Saturday, April 12, 2014

"Fat" is a four-letter word (part II) .....

As I matured, I wanted to wear pantyhose, which had become increasingly popular in the late 1960's and early 1970's.  Of course, this was another item that my uncle's wife refused to buy for me.  She told me I could buy my own pantyhose with my own money.  Unfortunately, since I had no money of my own, and no realistic way of earning any, this was impossible.
 
Instead, she got me white bobby socks -- a style that had gone out of fashion at least a decade prior.


OK, sure -- I wear these now, but I'm old and don't care anymore.
It's very different when you're a young teenager desperately trying to fit in with your peers.

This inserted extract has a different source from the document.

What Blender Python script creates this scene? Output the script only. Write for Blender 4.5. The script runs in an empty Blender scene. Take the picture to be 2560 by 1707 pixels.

My oh-so-sophisticated classmates -- who'd earlier mocked my Girl Scout uniform and Go-Go lunch box -- again let me know that I was in violation of societal norms.  One memory is indelibly imprinted in my memory:  Popular girl Taryn sneering at me before Gym class and saying, with oh-so-false sincerity, "I like your so-oooocks."  My response?  "Thanks."  What else could I say?

"Fat" is a four-letter word (part I) .....

My weight was a constant source of irritation to my uncle's wife, who was tall and naturally slim.  Although I was "chubby" when I arrived, it wasn't long before I started gaining weight fairly steadily.  The exercise I'd gotten in the city -- walking to school, walking to the park, walking to friends' houses, roller skating on the sidewalk -- was replaced by riding a school bus and driving to town.  I was able to ride my bike until my brother destroyed it.  The bike was never replaced and I didn't ride again until I went to college a decade later.
The dreaded scale, verifying what was already obvious.
My uncle's wife frequently commented, negatively, about my eating habits.  She never commented on my younger brother, who ate voraciously.  However, since he was always on the go, his weight stayed well within a "normal" range.   Obviously, it wasn't what I ate, but what I looked like, that was so unacceptable.

It's the thought that counts .....

One of the many differences in my new "home" was the weather.  I'd been living in the Midwest, and had seen a fair amount of cold and snow -- but not nearly the amount that I'd experience in New England, and my wardrobe wasn't adequate.
 
At the first snow, realizing that my lightweight coat wouldn't be warm enough, my uncle's wife reached into the hall closet and pulled out the blue ski jacket that had previously been worn by her daughter.  She gave it to me and told me to wear it.


I'd never even seen a ski jacket before.  The one I was given
looked very much like this and had belonged to my adoptive sister.

I wasn't happy about wearing someone else's coat, but knew better than to complain (too much).  In the end, it didn't matter because it was already on the small size and would only fit me that one season.